В следующий раз Бэлла и Давид приехали в нашу квартиру в день моего с Аней возвращения из Таллина. Бэлла планировала приготовить нам обед. На этот раз окна были закрыты, зато ванная комната и кухня были затоплены водой. Так как краны везде были закрыты, готовившие квартиру к нашему возвращению, наверное, работали ведрами. Или залили квартиру, а потом закрутили краны.

Бэлла нашла у нас для себя и для Давида резиновые сапоги и стала вычерпывать воду. Вооружившись маленькой баночкой, Давид принялся помогать ей.

Когда они закончили свою мокрую работу, появились два мужика и предложили, что за 70 рублей они могут не раздувать скандал, связанный с безобразиями в нашей квартире, когда в опасности оказалась и квартира этажом ниже.

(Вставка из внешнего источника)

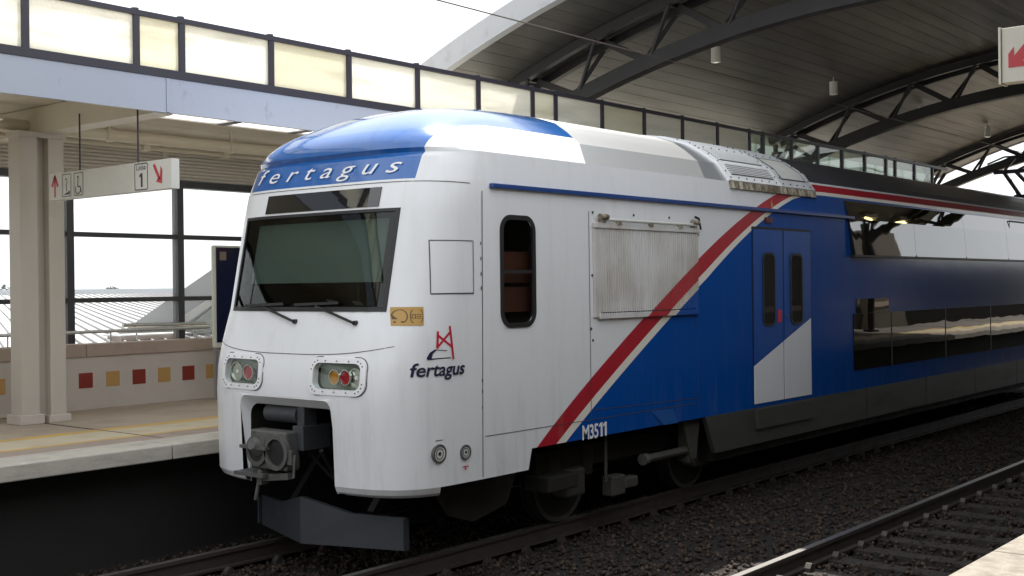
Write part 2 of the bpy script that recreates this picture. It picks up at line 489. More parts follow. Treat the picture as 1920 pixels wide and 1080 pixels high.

В этот момент, вспоминает Бэлла, из лифта появился я. Узнав, в чем дело, я завопил на мужиков: «Вон отсюда, провокаторы!» — и те моментально последовали моему призыву. Дача взятки «должностным лицам», конечно, украсило бы мое досье в КГБ.

Видно, реагировать со всей своей мощью на наши демонстрацию и голодовку гэбэшникам не позволили, и те пустились на мелкие пакости.

Между тем администрация нового генерального секретаря КПСС вырабатывала новый подход к проблеме отказников. В нем была видна попытка решать проблемы методами, следующими из логики КГБ, родного дома Андропова. Мы столкнулись с этим новым подходом воскресным утром в конце лета 1983 года.